In this country, I would be born to Muslims and born a Muslim. The government would expect me to be a Muslim. My neighbors would expect me to be a Muslim. My parents would expect me to be a Muslim. No matter how much of a rebel I was, I would never not be a Muslim. Goth, emo, gay, no matter what I was, I would be a Muslim. The call to prayer is just a reminder that the world expects every citizen to pray five times a day, in effect, to be a Muslim. Everyone expects everyone to be a Muslim.

In America, we have a choice. I was born to Christians, but I wasn't born a Christian. The government didn't expect me to be a Christian. My neighbors didn't expect me to be a Christian. My parents encouraged me to be a Christian, they hoped I would be a Christian, but they didn't expect me to be a Christian. No one expects me to be Christian.

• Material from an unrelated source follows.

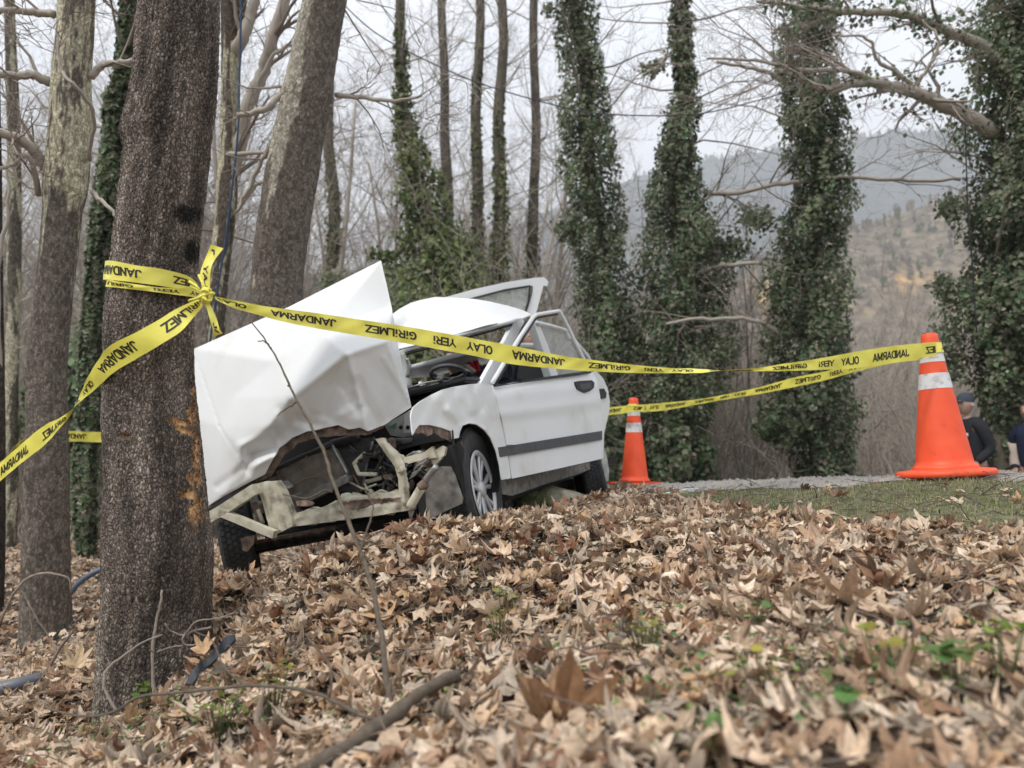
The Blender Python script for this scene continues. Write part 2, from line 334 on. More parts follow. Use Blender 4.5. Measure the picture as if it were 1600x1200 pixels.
GRASS = [tuple(P(px, py, d)[:2]) for px, py, d in ((985,782,4.8),(1060,795,4.2),(1180,806,3.45),(1300,818,3.1),(1420,828,2.85),(1600,842,2.6),(1800,850,2.45))]
GRASS = GRASS + [(4.5, 2.7)] + [tuple(p) for p in near_edge[4:42]][::1]
gp = np.array(GRASS); gx0, gy0 = gp.min(0); gx1, gy1 = gp.max(0); GGX, GGY = np.meshgrid(np.arange(gx0, gx1, .05), np.arange(gy0, gy1, .05)); gq = np.c_[GGX.ravel(), GGY.ravel()]; gi = in_poly(gq[:, 0], gq[:, 1], gp).reshape(GGX.shape)
gV = np.c_[gq, ground_z(gq)+.006]; gw = GGX.shape[1]; gF = np.array([(j*gw+i, j*gw+i+1, (j+1)*gw+i+1, (j+1)*gw+i) for j in range(gi.shape[0]-1) for i in range(gw-1) if gi[j, i] and gi[j, i+1] and gi[j+1, i] and gi[j+1, i+1]])
tag(obj('verge', gV, gF, M['moss']), 'mossy strip of verge between the leaf litter and the path', None, None, 'structure')
# small stones on the path
def scatter_pebbles(n):
    t = rng.integers(0, len(near_edge)-12, n); u = rng.random(n); xy = near_edge[t]*(1-u)[:, None]+far_edge[t]*u[:, None]+rng.normal(0, .1, (n, 2))
    o = np.array([(1, 0, 0), (-.5, .86, 0), (-.5, -.86, 0), (0, 0, .8)]); V = []; F = []
    z = ground_z(xy)
    s = rng.uniform(.006, .02, n); a = rng.random(n)*6.28
    for i in range(n):
        ca, sa = math.cos(a[i]), math.sin(a[i]); R = np.array([(ca, -sa, 0), (sa, ca, 0), (0, 0, 1)])
        V.append(o @ R.T*s[i]*rng.uniform(.7, 1.3, (4, 3))+[xy[i, 0], xy[i, 1], z[i]+.012])
        F += [(4*i, 4*i+1, 4*i+3), (4*i+1, 4*i+2, 4*i+3), (4*i+2, 4*i, 4*i+3)]
    return np.concatenate(V), np.array(F)
V_, F_ = scatter_pebbles(3500); tag(obj('gravel', V_, F_, M['gravel'], smooth=False), 'loose grey gravel scattered on the path', None, None, 'stuff')

# ------------------------------------------------------------------ leaves
def leaf_outline(full=True):
    half = [(-84, .14), (-58, .36), (-34, .50), (-14, .74), (-2, .60), (14, .44), (27, .70), (40, .98), (50, .80), (62, .50), (74, .74), (84, .88)] if full else [(-70, .3), (-14, .74), (14, .45), (40, .98), (62, .5)]
    pts = [(a, r) for a, r in half] + [(90, 1.12)] + [(180-a, r) for a, r in half[::-1]]
    return np.array([(r*math.sin(math.radians(a)), r*math.cos(math.radians(a))) for a, r in pts])   # (u along midrib, v lateral)
OUT_F, OUT_S = leaf_outline(True), leaf_outline(False)
def leaf_template(full):
    o = OUT_F if full else OUT_S; n = len(o)
    if full:
        V = np.vstack([[0, 0], o*.5, o]); F = [(0, 1+i, 1+(i+1) % n) for i in range(n)]
        for i in range(n): j = (i+1) % n; F += [(1+i, 1+n+i, 1+n+j), (1+i, 1+n+j, 1+j)]
        if full:   # stalk
            k = len(V); V = np.vstack([V, [(-.1, .012), (-.1, -.012), (-.75, 0.05)]]); F.append((k, k+1, k+2))
    else: V = np.vstack([[0, 0], o]); F = [(0, 1+i, 1+(i+1) % n) for i in range(n)]
    return V, np.array(F)
PAL = np.array([(.54,.405,.285), (.47,.35,.245), (.37,.245,.16), (.62,.50,.38), (.26,.15,.090), (.19,.098,.056), (.42,.34,.26), (.34,.28,.22), (.50,.33,.19), (.12,.074,.048)])
PW = np.array([.20,.17,.11,.18,.06,.05,.10,.06,.05,.02]); PW = PW/PW.sum()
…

But what if everyone expected you to be a Christian? The Puritans were the foundation on which our country was built. They were good, pious people and they based the government of their cities on biblical principles. But their government had a fatal flaw. Only a Christian member of the church could be a full citizen. At first that doesn't sound like a bad thing and at first it wasn't, but as more and more diverse peoples came to America and as generations of Puritans were born the cracks in mandatory religion began to show.

If someone wanted full rights, they had to join the church, so many outsiders claimed to be Christians in order to make a living in the new world. Not only that, but as the Puritans had children not all of them truly became Christians. In the end the Puritan's instituted a half-way law. If you were born to Christian parents, you could be a member of the church with partial privileges, after all, if you had Christian parents than you must be at least half a Christian. You lived here, you must be a be a Christian.

In other words, people were expected to be Christians.

But the beauty of Christianity is that it involves a choice. A Christian comes to God of his own free will, because Christianity isn't a religion, it's a relationship. When that relationship is mandatory then it's no longer truly a relationship. Being a Christian is about what we accept, not what we expect.

Thankfully our founding fathers understood the mistake the Puritans made and wove freedom of religion deep into the Constitution. But imagine if they hadn't. Or imagine if our founding fathers had been Muslim.

Imagine if there were nowhere in America we couldn't hear the call to prayer.